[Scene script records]

========

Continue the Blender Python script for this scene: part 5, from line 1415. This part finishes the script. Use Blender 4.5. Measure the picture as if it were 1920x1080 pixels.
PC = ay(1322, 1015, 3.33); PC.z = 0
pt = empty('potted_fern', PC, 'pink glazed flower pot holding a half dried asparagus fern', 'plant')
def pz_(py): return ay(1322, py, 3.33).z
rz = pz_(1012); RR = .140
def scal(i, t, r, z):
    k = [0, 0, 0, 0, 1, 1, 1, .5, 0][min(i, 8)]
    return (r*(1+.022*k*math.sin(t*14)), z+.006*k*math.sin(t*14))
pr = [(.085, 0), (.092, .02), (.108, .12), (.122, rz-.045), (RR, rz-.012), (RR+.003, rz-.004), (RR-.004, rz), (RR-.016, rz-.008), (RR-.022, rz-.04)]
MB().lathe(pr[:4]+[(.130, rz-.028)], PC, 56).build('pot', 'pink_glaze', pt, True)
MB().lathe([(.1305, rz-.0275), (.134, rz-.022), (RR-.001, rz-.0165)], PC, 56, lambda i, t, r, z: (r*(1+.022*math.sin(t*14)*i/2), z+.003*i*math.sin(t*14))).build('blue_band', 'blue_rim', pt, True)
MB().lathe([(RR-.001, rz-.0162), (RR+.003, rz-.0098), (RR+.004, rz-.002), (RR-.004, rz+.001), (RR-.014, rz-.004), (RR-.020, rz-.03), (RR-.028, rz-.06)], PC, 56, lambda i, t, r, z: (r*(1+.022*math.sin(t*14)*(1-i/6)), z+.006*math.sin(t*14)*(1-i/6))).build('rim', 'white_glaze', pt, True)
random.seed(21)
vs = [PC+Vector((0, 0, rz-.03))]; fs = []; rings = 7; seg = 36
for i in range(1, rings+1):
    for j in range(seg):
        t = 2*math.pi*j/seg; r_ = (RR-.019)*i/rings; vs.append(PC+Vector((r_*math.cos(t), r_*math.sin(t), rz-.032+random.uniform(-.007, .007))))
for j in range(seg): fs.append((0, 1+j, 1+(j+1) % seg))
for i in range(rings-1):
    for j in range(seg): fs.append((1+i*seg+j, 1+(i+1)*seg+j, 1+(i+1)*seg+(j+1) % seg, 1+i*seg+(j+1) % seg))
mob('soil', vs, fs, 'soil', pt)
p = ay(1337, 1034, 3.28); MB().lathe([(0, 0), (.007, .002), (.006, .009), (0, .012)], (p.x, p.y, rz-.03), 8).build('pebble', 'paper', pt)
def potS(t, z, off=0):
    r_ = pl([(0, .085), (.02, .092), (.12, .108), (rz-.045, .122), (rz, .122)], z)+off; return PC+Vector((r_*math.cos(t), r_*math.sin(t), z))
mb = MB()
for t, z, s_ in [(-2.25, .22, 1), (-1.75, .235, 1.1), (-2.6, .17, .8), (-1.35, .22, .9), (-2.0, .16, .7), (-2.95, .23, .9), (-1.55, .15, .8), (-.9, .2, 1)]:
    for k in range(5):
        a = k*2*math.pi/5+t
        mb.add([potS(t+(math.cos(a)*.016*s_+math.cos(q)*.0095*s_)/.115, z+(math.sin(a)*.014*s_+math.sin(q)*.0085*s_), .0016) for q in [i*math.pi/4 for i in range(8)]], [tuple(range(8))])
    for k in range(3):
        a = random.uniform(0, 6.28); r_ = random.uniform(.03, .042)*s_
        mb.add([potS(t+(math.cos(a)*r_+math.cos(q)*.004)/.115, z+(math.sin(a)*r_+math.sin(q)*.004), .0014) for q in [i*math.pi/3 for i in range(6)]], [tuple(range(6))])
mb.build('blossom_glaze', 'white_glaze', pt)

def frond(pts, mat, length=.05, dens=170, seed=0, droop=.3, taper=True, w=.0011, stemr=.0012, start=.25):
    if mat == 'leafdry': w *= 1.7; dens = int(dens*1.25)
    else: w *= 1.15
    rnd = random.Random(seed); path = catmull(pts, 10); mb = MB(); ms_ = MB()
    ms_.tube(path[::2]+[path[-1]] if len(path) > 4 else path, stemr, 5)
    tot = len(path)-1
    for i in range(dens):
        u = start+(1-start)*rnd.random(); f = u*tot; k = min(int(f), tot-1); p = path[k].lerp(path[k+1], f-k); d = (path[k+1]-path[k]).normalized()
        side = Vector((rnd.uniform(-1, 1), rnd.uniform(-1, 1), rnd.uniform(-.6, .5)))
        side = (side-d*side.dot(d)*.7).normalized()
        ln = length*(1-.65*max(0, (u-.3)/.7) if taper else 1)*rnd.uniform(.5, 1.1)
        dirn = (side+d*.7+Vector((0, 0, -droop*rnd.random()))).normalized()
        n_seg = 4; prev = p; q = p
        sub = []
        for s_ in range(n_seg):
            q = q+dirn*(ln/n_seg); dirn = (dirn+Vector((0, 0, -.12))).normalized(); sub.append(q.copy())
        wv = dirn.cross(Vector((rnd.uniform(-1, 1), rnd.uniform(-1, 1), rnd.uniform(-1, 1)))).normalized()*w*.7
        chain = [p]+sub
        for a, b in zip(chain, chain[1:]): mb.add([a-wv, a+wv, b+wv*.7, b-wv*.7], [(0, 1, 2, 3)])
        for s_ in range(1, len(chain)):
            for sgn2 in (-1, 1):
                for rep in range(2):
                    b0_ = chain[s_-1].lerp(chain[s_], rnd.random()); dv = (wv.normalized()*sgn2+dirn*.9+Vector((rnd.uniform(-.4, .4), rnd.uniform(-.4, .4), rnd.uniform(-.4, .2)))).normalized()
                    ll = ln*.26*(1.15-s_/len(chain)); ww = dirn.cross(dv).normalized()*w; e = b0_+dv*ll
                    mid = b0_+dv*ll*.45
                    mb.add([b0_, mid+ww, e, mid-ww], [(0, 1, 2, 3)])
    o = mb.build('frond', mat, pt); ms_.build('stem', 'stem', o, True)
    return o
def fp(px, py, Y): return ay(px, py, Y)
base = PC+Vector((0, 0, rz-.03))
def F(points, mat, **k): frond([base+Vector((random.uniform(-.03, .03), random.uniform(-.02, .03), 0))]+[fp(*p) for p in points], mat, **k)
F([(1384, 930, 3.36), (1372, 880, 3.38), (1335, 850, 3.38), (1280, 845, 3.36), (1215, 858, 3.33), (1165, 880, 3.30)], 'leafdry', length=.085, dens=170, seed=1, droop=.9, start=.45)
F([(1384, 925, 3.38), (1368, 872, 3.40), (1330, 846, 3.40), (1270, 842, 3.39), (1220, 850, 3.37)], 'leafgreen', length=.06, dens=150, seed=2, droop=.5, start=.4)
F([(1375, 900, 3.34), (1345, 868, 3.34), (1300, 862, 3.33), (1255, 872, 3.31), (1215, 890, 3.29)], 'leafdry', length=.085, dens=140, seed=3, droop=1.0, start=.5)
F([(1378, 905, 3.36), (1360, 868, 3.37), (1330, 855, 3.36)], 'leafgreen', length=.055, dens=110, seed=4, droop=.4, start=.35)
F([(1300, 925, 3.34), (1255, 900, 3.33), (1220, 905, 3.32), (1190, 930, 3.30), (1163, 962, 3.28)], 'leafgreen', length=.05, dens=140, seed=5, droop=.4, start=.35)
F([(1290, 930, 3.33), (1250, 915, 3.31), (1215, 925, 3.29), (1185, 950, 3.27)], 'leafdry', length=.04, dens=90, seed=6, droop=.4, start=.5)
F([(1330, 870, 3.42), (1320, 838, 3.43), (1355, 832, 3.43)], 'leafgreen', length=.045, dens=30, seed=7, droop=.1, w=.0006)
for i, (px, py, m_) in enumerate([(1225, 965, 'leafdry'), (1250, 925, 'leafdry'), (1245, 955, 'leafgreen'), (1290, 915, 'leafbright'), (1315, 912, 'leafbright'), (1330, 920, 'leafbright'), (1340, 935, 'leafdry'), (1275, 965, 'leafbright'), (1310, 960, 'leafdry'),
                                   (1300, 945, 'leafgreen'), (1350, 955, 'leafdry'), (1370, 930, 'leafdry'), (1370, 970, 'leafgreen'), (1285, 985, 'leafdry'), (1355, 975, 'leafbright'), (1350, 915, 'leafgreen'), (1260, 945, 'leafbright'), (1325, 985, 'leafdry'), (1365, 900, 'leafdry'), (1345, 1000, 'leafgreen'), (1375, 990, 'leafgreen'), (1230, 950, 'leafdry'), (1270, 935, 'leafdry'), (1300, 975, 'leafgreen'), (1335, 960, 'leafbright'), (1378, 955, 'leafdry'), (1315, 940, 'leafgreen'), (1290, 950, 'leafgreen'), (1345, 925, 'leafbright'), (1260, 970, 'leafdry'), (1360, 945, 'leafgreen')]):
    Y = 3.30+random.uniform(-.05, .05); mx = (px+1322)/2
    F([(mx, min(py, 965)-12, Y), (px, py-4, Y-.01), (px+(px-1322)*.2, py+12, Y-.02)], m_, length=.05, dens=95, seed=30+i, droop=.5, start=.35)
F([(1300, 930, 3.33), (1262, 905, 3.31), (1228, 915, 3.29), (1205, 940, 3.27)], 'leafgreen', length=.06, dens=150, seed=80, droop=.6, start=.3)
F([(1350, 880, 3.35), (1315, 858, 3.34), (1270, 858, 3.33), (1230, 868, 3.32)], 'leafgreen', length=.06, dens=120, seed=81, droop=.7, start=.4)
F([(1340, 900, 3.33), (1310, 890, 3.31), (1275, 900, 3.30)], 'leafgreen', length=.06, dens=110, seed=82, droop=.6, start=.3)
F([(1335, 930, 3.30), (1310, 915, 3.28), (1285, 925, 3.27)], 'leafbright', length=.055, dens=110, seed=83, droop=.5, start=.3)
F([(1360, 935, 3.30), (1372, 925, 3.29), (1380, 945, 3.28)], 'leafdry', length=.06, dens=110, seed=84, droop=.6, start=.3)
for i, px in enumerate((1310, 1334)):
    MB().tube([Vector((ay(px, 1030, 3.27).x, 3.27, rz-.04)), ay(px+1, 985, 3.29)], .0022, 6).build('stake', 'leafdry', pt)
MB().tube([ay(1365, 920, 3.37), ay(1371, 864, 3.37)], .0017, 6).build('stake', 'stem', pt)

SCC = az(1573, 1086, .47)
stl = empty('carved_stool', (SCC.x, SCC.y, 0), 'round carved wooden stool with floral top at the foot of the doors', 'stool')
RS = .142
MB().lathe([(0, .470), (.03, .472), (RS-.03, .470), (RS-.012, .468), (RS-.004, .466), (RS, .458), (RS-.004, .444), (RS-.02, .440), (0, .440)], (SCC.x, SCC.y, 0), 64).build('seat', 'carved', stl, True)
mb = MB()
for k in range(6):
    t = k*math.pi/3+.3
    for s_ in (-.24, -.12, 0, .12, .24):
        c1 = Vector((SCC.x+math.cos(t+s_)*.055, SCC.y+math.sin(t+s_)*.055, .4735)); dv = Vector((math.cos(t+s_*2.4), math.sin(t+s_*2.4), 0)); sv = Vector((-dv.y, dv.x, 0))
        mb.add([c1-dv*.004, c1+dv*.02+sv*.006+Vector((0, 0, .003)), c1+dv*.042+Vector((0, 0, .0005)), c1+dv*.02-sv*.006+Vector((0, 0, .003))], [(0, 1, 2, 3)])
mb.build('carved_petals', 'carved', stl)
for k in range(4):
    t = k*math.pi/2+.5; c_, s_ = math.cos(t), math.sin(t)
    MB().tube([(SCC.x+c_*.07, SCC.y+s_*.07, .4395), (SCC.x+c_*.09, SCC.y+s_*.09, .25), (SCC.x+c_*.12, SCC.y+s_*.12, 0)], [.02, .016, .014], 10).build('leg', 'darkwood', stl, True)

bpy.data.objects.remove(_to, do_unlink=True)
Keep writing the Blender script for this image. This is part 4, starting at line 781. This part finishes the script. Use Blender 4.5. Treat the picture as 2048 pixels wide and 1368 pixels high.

========

Search the entries for the word "Blender", then list each line that holds it.

- **Expected answer**
Continue the Blender Python script for this scene: part 5, from line 1415. This part finishes the script. Use Blender 4.5. Measure the picture as if it were 1920x1080 pixels.
Keep writing the Blender script for this image. This is part 4, starting at line 781. This part finishes the script. Use Blender 4.5. Treat the picture as 2048 pixels wide and 1368 pixels high.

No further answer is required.